Progress is amazing, but it’s also a double-edged sword.
We can predict natural disasters, but we’ve also built nuclear weapons.
We can feed billions, but we’re cooking the planet doing it.
The Rise of Strongmen
Another thing that keeps popping up is the global rise of strong, nationalist leaders.
Feels new, but history says otherwise. The Delhi Sultanate alone saw countless rulers who thought their power would last forever. Now their palaces are backdrops for young couples making out.
"Hard times create strong men, strong men create good times, good times create weak men, weak men create hard times."
It makes me wonder, where are we in this cycle? Are we too comfortable? Already tipping back into hard times?
Generations vs. Immediacy
I read something recently that stuck with me: religions think in terms of generations.
They’re built to play long-term, shaping culture, values, and meaning over decades, sometimes even centuries.
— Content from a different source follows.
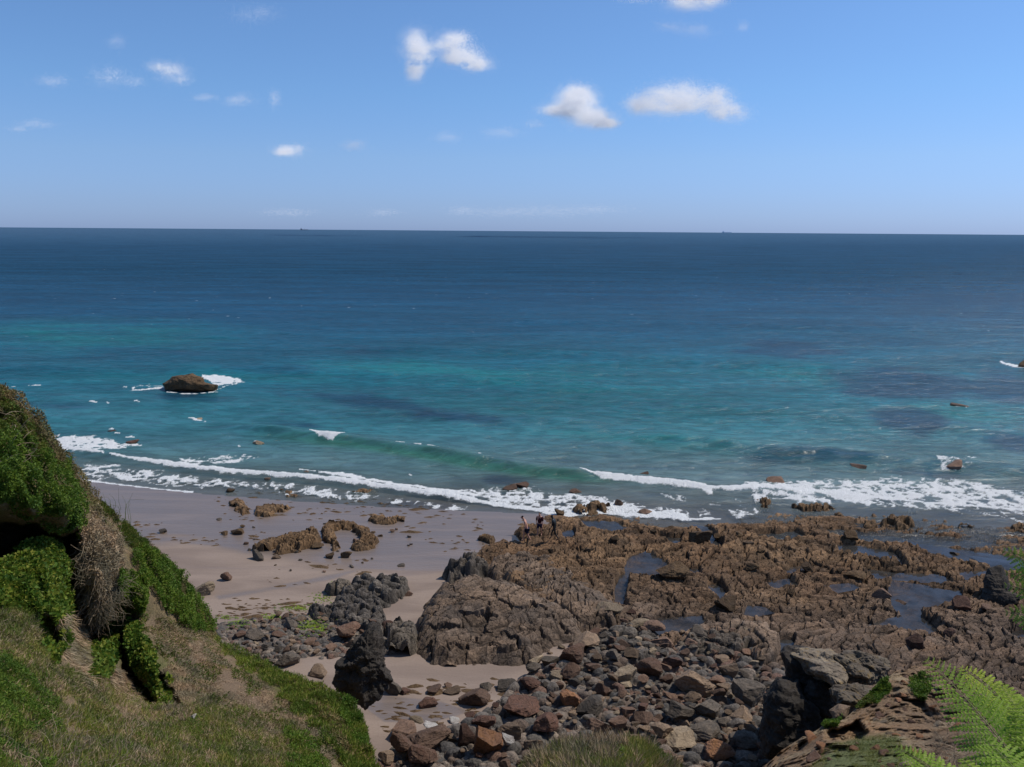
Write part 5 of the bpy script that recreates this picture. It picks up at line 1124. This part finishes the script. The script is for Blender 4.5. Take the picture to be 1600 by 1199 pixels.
# ------------------------------------------------------------------ bracken fronds
M['fern'] = leaf_mat("fern_leaflet", [(0.24, 0.36, 0.03), (0.32, 0.44, 0.04), (0.42, 0.54, 0.06), (0.48, 0.58, 0.09)], 0.4, 0.6, 0.15)
M['fernpale'] = leaf_mat("fern_leaflet_pale", [(0.26, 0.40, 0.045), (0.35, 0.50, 0.06), (0.46, 0.60, 0.10)], 0.35, 0.6, 0.15)
M['stem'] = leaf_mat("fern_stem", [(0.28, 0.30, 0.08), (0.34, 0.34, 0.12)], 0.1)
def frond(par, pts, D0, D1, Lpx, face=(0, -.45, .9), npin=22, start=.12, pin='fern', droop=.25, curl=0.0, seed=0, mirror=True, lsc=1.0):
    r = np.random.default_rng(seed)
    P = np.array(pts, float); tt = np.linspace(0, 1, 40)
    B = (1 - tt)[:, None] ** 2 * P[0] + 2 * (tt * (1 - tt))[:, None] * P[1] + tt[:, None] ** 2 * P[2]
    W = unproj(B[:, 0], B[:, 1], D0 + (D1 - D0) * tt)
    face = np.array(face, float); face /= np.linalg.norm(face)
    L0 = Lpx / FPX * (D0 + D1) / 2
    V = []; F = []; SV = []; SF = []
    def tube(pa, pb, ra, rb):
        d = pb - pa; d = d / (np.linalg.norm(d) + 1e-9); u = np.cross(d, (0.2, .3, .9)); u /= np.linalg.norm(u); v = np.cross(d, u); b = len(SV)
        for p, r_ in ((pa, ra), (pb, rb)):
            for k in range(4): a = k * math.pi / 2; SV.append(p + (u * math.cos(a) + v * math.sin(a)) * r_)
        for k in range(4): SF.append((b + k, b + (k + 1) % 4, b + 4 + (k + 1) % 4, b + 4 + k))
    for i in range(39): tube(W[i], W[i + 1], .0045 * (1 - i / 45), .0045 * (1 - (i + 1) / 45))
    for i in range(npin):
        t_ = start + (1 - start) * (i + .5) / npin; k = min(int(t_ * 39), 38); p0 = W[k] + (W[k + 1] - W[k]) * (t_ * 39 - k)
        T = W[min(k + 1, 39)] - W[max(k - 1, 0)]; T /= np.linalg.norm(T)
        Sd = np.cross(T, face); Sd /= np.linalg.norm(Sd); N = np.cross(Sd, T)
        s_ = (t_ - start) / (1 - start); L = L0 * (1 - s_) ** .75 * min(1, .6 + s_ * 2.5) + L0 * .05
        for sg in (-1, 1):
            d = Sd * sg * .9 + T * .42 + r.normal(size=3) * .04; d /= np.linalg.norm(d)
            m = max(5, int(L / (0.016 * lsc))); p = p0.copy(); st = L / m; prev = p0
            for j in range(m):
                f_ = j / m; d2 = d + np.array([0, 0, -1]) * droop * f_ * st / L0 * 6 + T * .25 * f_ * st / L * 2; d = d2 / np.linalg.norm(d2)
                if curl and f_ > .55: d = d + N * curl * .15; d /= np.linalg.norm(d)
                p = p + d * st
                ll = (0.016 + 0.020 * (L / L0)) * (1 - f_ * .85) * lsc * r.uniform(.85, 1.15) * max(.35, (1 - s_) ** .3)
                q = np.cross(d, N); q /= np.linalg.norm(q)
                for s2 in (-1, 1):
                    e = q * s2 * .9 + d * .45 - N * .15; e = e / np.linalg.norm(e); wv = d * st * .42
                    b = len(V); V.extend([p - wv, p + e * ll * .6 - wv * .85 + N * .002, p + e * ll, p + e * ll * .55 + wv * .9 + N * .002, p + wv]); F.append((b, b + 1, b + 2, b + 3)); F.append((b, b + 3, b + 4, b))
                if j % 2 == 1 or j == m - 1: tube(prev, p, .0016, .0012); prev = p
    F = np.array([f if f[0] != f[3] else f for f in F])
    tri = []
    for f in F:
        if f[0] == f[3]: tri.append(f[:3])
        else: tri.append((f[0], f[1], f[2])); tri.append((f[0], f[2], f[3]))
    o = mesh("frond", np.array(V), np.array(tri), M[pin], smooth=False); child(o, par)
    s = mesh("stem", np.array(SV), np.array(SF), M['stem']); s.parent = o
    return o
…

Contrast that with how we think now: instant, reactionary, overwhelmed. Part of it, I think, is the flood of information. There’s so much coming at us all the time that our minds can barely hold onto the now, let alone imagine 50 years ahead.
Big lasting change is always intergenerational.
But in an algorithm-fuelled, hyper-reactive world, we desperately need more people who can zoom out and look at the bigger picture.
While most things in life aren’t in our control, I really believe this:
If we taught kids more critical thinking, how to spot patterns, how to question, we’d end up with a society that makes better long-term decisions.
In a world drowning in misinformation, what we need more than ever is the ability to step back and think rationally.
The Space Race
And then there’s this: will we actually become a multi-planetary species before we mess up this one?
Will we see humans walking on Mars, or will climate collapse, wars, or some accidental meteor attack undo us first?
We’re living in this weird window of time, unprecedented progress, unprecedented risks.
It’s like the world’s most high-stakes game of Jenga, except no one told us all the pieces are connected or worse, which piece can lead to total downfall in an instant.
This version of the world won’t last forever. No version ever has.